The director general-level meeting -- the 12th round of these talks -- was held a day before talks between Foreign Minister Yun Byung-se and his Japanese counterpart Fumio Kishida on the issue.
South Korea and Japan have long been at odds over the issue of hundreds of thousands of Korean women forced to serve as sex slaves for Japanese troops during World War II. Korea was under Japan's brutal colonial rule from 1910 to 1945.
South Korea demands Japan acknowledge its responsibility for the sex slaves, while Japan insists the issue was settled under the normalization treaty of 1965.
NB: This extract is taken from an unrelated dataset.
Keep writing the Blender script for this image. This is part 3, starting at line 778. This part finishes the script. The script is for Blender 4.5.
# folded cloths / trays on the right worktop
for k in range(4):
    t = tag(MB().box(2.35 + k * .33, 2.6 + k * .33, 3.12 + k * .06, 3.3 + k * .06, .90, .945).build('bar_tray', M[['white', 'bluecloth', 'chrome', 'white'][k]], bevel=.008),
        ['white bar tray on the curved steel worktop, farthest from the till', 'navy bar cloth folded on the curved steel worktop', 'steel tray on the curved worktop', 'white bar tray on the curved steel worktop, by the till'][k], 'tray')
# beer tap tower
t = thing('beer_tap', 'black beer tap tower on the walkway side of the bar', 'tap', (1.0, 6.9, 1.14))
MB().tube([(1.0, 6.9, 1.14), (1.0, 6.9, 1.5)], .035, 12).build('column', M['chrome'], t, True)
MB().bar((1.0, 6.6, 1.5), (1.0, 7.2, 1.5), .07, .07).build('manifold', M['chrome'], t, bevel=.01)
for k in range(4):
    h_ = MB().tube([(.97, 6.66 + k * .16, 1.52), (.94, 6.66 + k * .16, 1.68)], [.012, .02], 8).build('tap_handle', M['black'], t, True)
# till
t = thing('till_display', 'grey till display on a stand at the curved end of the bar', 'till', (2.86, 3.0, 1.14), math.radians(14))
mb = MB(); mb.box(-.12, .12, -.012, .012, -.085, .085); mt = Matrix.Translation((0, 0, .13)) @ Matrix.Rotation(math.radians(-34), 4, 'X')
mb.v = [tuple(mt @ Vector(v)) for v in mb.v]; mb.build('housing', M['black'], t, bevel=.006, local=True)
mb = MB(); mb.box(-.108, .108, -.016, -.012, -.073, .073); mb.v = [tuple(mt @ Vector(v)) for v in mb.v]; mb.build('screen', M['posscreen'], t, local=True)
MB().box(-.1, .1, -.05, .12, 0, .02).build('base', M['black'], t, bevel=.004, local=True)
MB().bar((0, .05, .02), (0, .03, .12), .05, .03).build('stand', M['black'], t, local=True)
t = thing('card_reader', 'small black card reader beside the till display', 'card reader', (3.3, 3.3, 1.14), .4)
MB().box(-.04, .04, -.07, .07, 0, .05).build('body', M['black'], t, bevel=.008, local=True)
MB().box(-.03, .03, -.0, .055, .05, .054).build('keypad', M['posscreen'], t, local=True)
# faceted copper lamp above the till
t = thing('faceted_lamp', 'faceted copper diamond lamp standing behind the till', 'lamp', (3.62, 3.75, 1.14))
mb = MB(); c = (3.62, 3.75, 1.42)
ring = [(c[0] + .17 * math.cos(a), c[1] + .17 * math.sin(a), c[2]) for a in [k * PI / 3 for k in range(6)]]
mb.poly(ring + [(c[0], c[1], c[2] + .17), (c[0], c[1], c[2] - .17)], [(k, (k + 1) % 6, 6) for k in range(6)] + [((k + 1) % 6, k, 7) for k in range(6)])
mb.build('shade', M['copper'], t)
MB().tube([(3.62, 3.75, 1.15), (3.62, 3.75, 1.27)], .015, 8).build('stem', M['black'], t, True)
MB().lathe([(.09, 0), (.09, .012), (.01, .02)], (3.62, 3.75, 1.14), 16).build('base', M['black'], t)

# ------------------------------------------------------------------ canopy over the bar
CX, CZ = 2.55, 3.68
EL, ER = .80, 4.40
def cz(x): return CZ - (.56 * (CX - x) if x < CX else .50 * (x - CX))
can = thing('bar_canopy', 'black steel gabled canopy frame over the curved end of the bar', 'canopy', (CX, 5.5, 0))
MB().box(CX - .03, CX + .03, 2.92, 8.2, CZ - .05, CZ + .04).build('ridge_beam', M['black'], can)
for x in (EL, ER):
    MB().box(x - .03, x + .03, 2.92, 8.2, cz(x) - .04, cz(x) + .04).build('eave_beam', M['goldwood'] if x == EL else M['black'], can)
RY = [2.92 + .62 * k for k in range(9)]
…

"Our stance has not changed and will not change in the future," Yun told reporters Sunday, referring to the Seoul government's stance that Japan has not fulfilled its legal duty through the treaty.
Yun further noted that he will try his best to reflect the government's argument through Monday's talks.
South Korean victims voiced criticism, saying that only a sincere apology and a promise of appropriate compensation are needed.
"Japan should talk about the issues of legal apology and compensation if it wants to sincerely compensate," Yoo Hee-nam, 88, told reporters.
"We, who have been forcibly drafted, must receive Japan's official apology and compensation," Lee Ok-sun, another 89-year-old victim, said.
In November, President Park Geun-hye met with Japanese Prime Minister Shinzo Abe in their first bilateral summit, and they agreed to expedite consultations for the early resolution of the wartime sex slavery issue.
The issue has gained urgency in recent years as the victims are dying off. In 2007, more than 120 South Korean victims were alive, but the number has since dropped to 46, with their average age standing at nearly 90.